Bolivia, vince l’erede di Morales

il: 19 Ottobre 2020

Domenica 18 ottobre i cittadini boliviani sono stati chiamati ad eleggere il proprio Presidente della Repubblica e i nuovi componenti del Parlamento, dopo aver subito ben due slittamenti a maggio e a settembre.

Il risultato ha visto la vittoria di Luis Arce sostenuto dal partito Movimento al Socialismo (MAS) e già ex ministro dell’economia durante il governo Morales.

Sono stati due i principali sfidanti di Arce durante questo rodeo elettorale: Carlos Mesa, di Comunidad Ciudadana, ex presidente della Bolivia dal 2003 al 2005, neoliberista e filostatunitense oltre che principale rivale del Mas, e Fernando Camacho del Creemos, il partito di estrema destra boliviano. 

Sebbene la maggior parte dei sondaggi intravedevano già la vittoria del braccio destro di Morales, la possibilità di strappare la vittoria già dal primo turno (risultato ottenibile con il 50% più uno delle preferenze, oppure con almeno il 40% delle preferenze ed un distacco di almeno il 10% sul secondo candidato) appariva improbabile. 

A dispetto delle previsioni, Luis Arce attraversa lo spartiacque del 50%, venendo così eletto nuovo presidente della Bolivia.

Durante la campagna elettorale è stato evidente sia il supporto dell’attuale governo ad interim alle forze di destra, che la volontà di impedire al MAS di tornare al potere: dall’impostazione del coprifuoco prima e dopo le elezioni al materiale elettorale affidato in custodia di polizia e militari, attori fondamentali nel golpe dello scorso anno.  Un ulteriore tentativo di consolidare il fronte contro Luis Arce ed il MAS è arrivato con la decisione della presidente ad interim Jeanine Añez e Jorge Quiroga (ex Presidente della Bolivia ed esponente del Partito Cristiano) di ritirare la propria candidatura alla presidenza.

Queste sono state le prime elezioni da quando Evo Morales, primo presidente indigeno della Bolivia in carica dal 2006, fu costretto nell’ottobre 2019 a rinunciare ad una nuova presidenza e a cercare rifugio all’estero dopo il golpe messo in atto dagli oppositori interni e appoggiate dagli Stati Uniti e dall’Organizzazione degli Stati Americani) . Il nuovo blocco di potere è stato era guidato dalla vicepresidente del Senato del partito di destra Movimento Democrático Sociale Jeanine Áñez, venendo dichiarata presidente ad interim con il voto di un terzo dei parlamentari boliviani.

Da una parte dunque le politiche neoliberali che hanno caratterizzato i paesi latinoamericani dal dopoguerra, dall’altra l’idea di pluri-nazionalità promossa dal MAS negli ultimi 13 anni di governo che (pur con limiti e contraddizioni), secondo la Banca Mondiale, hanno portato la Bolivia ad una riduzione della povertà assoluta (definita dal vivere con meno di 1.9 dollari al giorno) dal 19.2% nel 2005, al 4.5% nel 2018. Non bisogna dimenticare che nel territorio boliviano è presente la maggior riserva di litio del mondo, elemento utilizzato per la creazione di batterie per qualsiasi dispositivo elettronico, auto comprese.
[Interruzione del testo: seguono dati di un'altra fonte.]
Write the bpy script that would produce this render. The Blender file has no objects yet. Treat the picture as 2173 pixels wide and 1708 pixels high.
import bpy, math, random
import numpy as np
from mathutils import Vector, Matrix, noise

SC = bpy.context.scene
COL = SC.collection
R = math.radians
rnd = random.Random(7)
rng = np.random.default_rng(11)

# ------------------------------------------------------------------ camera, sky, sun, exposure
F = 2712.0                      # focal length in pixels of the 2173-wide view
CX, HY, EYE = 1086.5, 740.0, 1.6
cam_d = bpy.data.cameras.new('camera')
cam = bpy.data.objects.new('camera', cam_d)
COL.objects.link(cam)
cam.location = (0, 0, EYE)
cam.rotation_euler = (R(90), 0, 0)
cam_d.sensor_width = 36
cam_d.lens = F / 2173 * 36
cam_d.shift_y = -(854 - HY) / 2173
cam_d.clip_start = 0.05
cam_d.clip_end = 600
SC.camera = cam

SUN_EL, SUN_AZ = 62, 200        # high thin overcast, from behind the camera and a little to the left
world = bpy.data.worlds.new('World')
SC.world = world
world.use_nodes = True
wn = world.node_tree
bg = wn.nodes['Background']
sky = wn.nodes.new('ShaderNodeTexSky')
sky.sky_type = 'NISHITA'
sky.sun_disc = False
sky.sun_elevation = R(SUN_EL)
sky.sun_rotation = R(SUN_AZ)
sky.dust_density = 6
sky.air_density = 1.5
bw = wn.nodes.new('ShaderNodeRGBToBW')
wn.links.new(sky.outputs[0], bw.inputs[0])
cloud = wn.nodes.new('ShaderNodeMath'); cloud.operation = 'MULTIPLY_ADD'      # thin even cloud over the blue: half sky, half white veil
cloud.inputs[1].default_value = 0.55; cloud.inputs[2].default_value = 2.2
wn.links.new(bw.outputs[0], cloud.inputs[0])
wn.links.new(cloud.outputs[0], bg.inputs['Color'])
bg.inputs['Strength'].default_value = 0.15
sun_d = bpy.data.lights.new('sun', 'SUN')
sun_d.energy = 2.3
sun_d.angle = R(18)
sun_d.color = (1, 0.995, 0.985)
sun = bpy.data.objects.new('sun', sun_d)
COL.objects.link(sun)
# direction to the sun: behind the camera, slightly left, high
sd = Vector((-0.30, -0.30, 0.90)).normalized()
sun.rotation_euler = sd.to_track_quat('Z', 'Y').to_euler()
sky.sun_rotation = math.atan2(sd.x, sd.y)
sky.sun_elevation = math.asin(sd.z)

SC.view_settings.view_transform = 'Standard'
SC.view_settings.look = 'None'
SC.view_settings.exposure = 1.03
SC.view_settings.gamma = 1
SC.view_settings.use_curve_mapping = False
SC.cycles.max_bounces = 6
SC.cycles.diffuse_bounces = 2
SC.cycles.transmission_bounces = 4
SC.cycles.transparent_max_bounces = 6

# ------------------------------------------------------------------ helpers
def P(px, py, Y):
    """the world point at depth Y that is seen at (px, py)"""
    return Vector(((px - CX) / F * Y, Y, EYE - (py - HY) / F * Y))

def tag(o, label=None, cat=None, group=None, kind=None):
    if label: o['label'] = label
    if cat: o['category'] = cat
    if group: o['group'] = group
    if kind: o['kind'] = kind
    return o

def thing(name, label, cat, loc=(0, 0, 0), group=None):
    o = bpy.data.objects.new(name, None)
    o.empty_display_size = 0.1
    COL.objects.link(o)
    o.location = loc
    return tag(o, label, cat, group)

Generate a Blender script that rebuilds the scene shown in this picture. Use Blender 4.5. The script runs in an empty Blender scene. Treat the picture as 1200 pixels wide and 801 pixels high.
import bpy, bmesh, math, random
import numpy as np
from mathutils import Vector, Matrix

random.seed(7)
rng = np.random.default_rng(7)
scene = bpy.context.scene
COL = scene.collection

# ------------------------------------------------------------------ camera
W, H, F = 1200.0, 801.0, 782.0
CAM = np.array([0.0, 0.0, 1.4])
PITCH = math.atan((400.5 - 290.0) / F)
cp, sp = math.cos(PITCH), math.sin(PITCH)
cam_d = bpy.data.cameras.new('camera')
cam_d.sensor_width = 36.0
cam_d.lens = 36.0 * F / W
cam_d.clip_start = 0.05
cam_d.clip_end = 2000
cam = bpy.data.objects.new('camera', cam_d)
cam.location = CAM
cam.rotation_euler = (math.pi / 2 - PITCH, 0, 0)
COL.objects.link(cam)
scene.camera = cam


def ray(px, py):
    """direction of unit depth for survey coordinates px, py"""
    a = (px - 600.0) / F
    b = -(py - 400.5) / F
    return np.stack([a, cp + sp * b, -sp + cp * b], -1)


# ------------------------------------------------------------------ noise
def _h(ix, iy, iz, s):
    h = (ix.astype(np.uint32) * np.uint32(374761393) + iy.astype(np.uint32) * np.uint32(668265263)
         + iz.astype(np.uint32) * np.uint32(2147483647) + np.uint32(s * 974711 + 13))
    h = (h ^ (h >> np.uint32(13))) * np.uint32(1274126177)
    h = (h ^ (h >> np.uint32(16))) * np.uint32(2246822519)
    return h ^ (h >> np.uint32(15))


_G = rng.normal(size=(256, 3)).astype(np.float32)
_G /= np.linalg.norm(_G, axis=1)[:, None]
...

Durante la sua presidenza, Morales e Luis Arce nazionalizzarono le risorse naturali come litio e petrolio, inimicandosi potenti attori internazionali e multinazionali che vorrebbero intraprendere politiche di estrattivismo selvaggio sul territorio boliviano. Sebbene il MAS sia riuscito a diminuire drasticamente il livello di povertà in Bolivia, il suo operato  non è stato criticato sia da parte della destra ma anche dalle anime di sinistra ed “indigeniste”, che accusavano Morales di ledere i diritti ambientali, sociali e anche economici a causa delle proprie politiche estrattiviste.

Le elezioni sono state un punto chiave per testare la stabilità democratica della Bolivia, gravemente danneggiata dal golpe del 2019. Tuttavia, ancora più importanti saranno le prossime giornate, dove si potrà effettivamente verificare l’accettazione del risultato da parte dell’attuale governo, ed il passaggio di consegne tra Jeanine Áñez e Luis Arce.